===== Dataset records

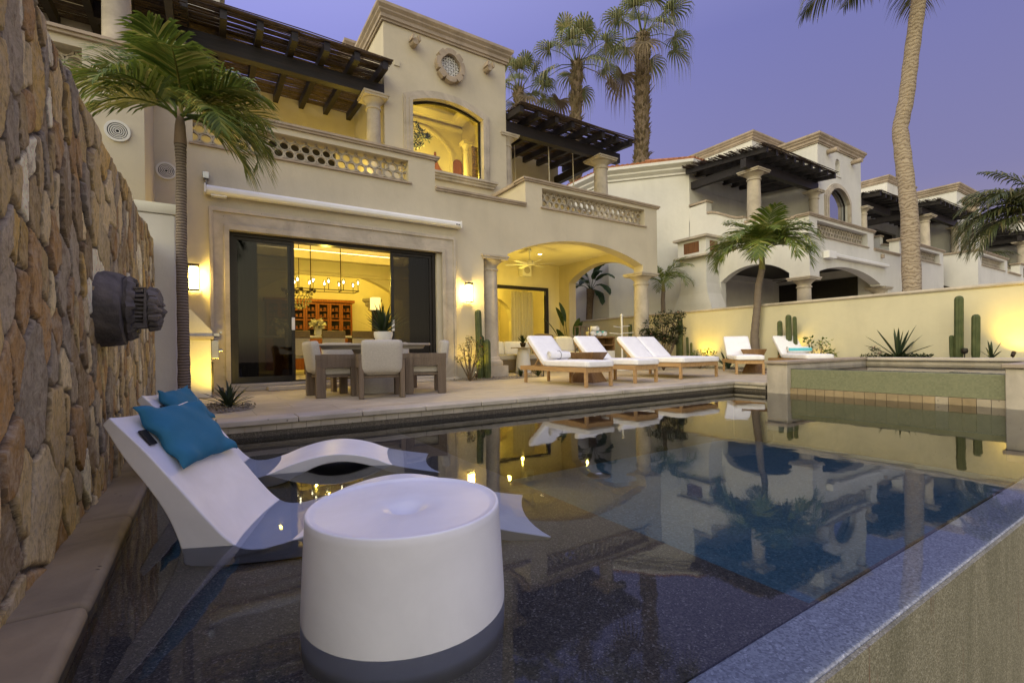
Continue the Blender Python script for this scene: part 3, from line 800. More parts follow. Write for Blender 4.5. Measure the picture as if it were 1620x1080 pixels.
    b = MB(); pl = I(.03); b.add([(x_, tv+.15, z) for x_, z in pl], [tuple(range(len(pl)))]); B(b, 'window_pane', 'glass' if c.get('lit') else M['dark_pane'], wf, fix=False)
    for su in c.get('spouts', ()):
        b = MB(); z = 8.98
        b.tube([(su, tv+.05, z), (su, tv-.26, z-.03)], [.10, .085], 10)
        b.obox((su-.085, tv-.18, z+.06), (.05, .28, .14), (.1, .25, 0)); b.obox((su+.085, tv-.18, z+.06), (.05, .28, .14), (.1, -.25, 0))
        B(b, 'water_spout', 'cantera', smooth=True)
    # ---- pergolas
    rd = random.Random(int(x0*10))
    pgs = []
    if c.get('perg_pav', True): pgs.append((-.35 if not c.get('lit') else -.44, t0, 0))
    if c.get('perg_far'): pgs.append((t1, c['perg_far'], 1))
    for k, (p, q, far) in enumerate(pgs):
        pg = bpy.data.objects.new('pergola', None); COL.objects.link(pg); pg.parent = root
        pg.location = Vector((T @ Vector(((p+q)/2, tv, 7))))-world_loc(root)
        b = MB(); b.box((p, tv-.02, 7.33), (q-.002, tv+.2, 7.66)); B(b, 'beam', 'dark_wood', pg)
        if not far: b = MB(); b.box((p+.45, tv+.21, 7.36), (p+.66, D-.01, 7.655)); B(b, 'beam', 'dark_wood', pg)
        n = max(2, int((q-p)/.66)); 
        for i in range(n+1):
            u = p+.12+(q-p-.3)*i/n
            b = MB(); b.add([(u, tv-.72, 7.66), (u+.13, tv-.72, 7.66), (u+.13, D, 7.94), (u, D, 7.94), (u, tv-.72, 7.86), (u+.13, tv-.72, 7.86), (u+.13, D, 8.14), (u, D, 8.14)],
                            [(0, 3, 2, 1), (4, 5, 6, 7), (0, 1, 5, 4), (1, 2, 6, 5), (2, 3, 7, 6), (3, 0, 4, 7)]); B(b, 'rafter', 'dark_wood', pg)
        b = MB(); v = tv-.80
        while v < D:
            z = 7.875+(v-tv+.72)*.0455*2
            zz = 7.88+(v-(tv-.72))/(D-tv+.72)*.28
            for lay in range(2):
                aa, bb = p-rd.uniform(.0, .28), q-.01 if not far else q+rd.uniform(0, .25)
                if far: aa = p+.01
                k2 = 3; pts = [(aa+(bb-aa)*j/k2, v+rd.uniform(-.03, .03), zz+lay*.03+rd.uniform(-.02, .02)) for j in range(k2+1)]
                b.tube(pts, rd.uniform(.008, .017), 4)
            v += rd.choice([.022, .03, .04, .06])*1.0
        B(b, 'reed_mat', 'reed', pg)
    # rear block with cornice
    if c.get('rear'):
        r0, r1, rv, rz = c['rear']
        b = MB(); b.box((r0, rv, 4.2), (r1, rv+6, rz)); B(b, 'rear_block', ST)
        b = MB(); b.sweep(CORN, [(r0, rv+6, rz), (r0, rv, rz), (r1, rv, rz), (r1, rv+6, rz)]); b.box((r0, rv, rz+.38), (r1, rv+6, rz+.42)); B(b, 'rear_cornice', CA)
    return T
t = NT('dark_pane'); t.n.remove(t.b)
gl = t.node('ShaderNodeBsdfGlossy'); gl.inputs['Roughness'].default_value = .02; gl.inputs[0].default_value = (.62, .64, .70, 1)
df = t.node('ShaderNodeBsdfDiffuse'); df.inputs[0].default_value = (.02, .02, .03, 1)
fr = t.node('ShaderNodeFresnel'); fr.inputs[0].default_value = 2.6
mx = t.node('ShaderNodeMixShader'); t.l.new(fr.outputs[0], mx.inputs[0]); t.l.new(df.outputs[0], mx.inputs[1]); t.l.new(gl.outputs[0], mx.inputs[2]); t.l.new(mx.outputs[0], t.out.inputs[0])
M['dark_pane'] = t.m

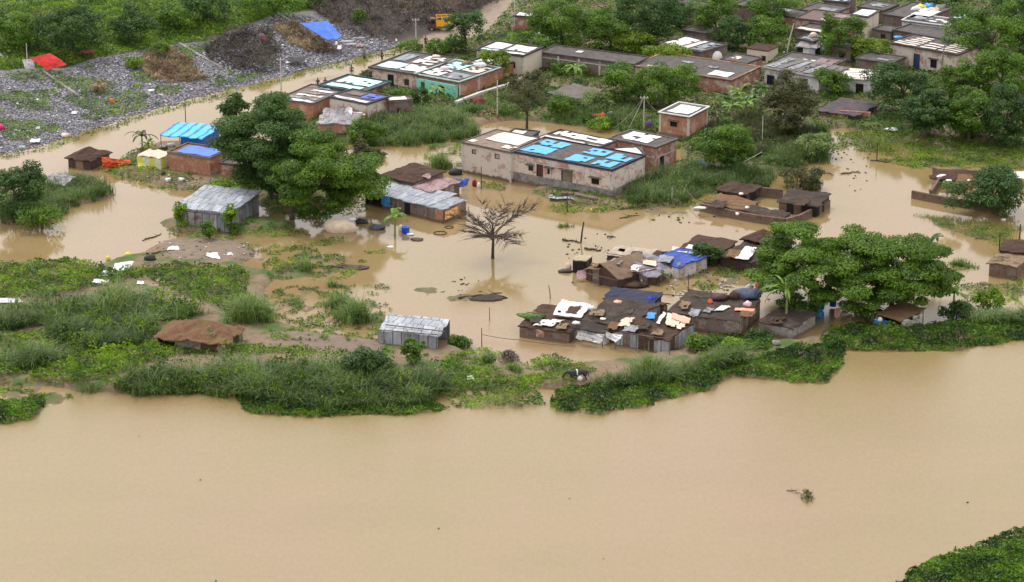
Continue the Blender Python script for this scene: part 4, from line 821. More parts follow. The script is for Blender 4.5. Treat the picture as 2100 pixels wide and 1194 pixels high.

==========

- _What is being asked_
Transcribe, exactly and without additions, the lines of the records above, beginning with the line that contains "mx = t.node('ShaderNodeMixShader');" and ending with the line that contains "M['dark_pane'] = t.m", both included.

- _Solution for this exercise_
mx = t.node('ShaderNodeMixShader'); t.l.new(fr.outputs[0], mx.inputs[0]); t.l.new(df.outputs[0], mx.inputs[1]); t.l.new(gl.outputs[0], mx.inputs[2]); t.l.new(mx.outputs[0], t.out.inputs[0])
M['dark_pane'] = t.m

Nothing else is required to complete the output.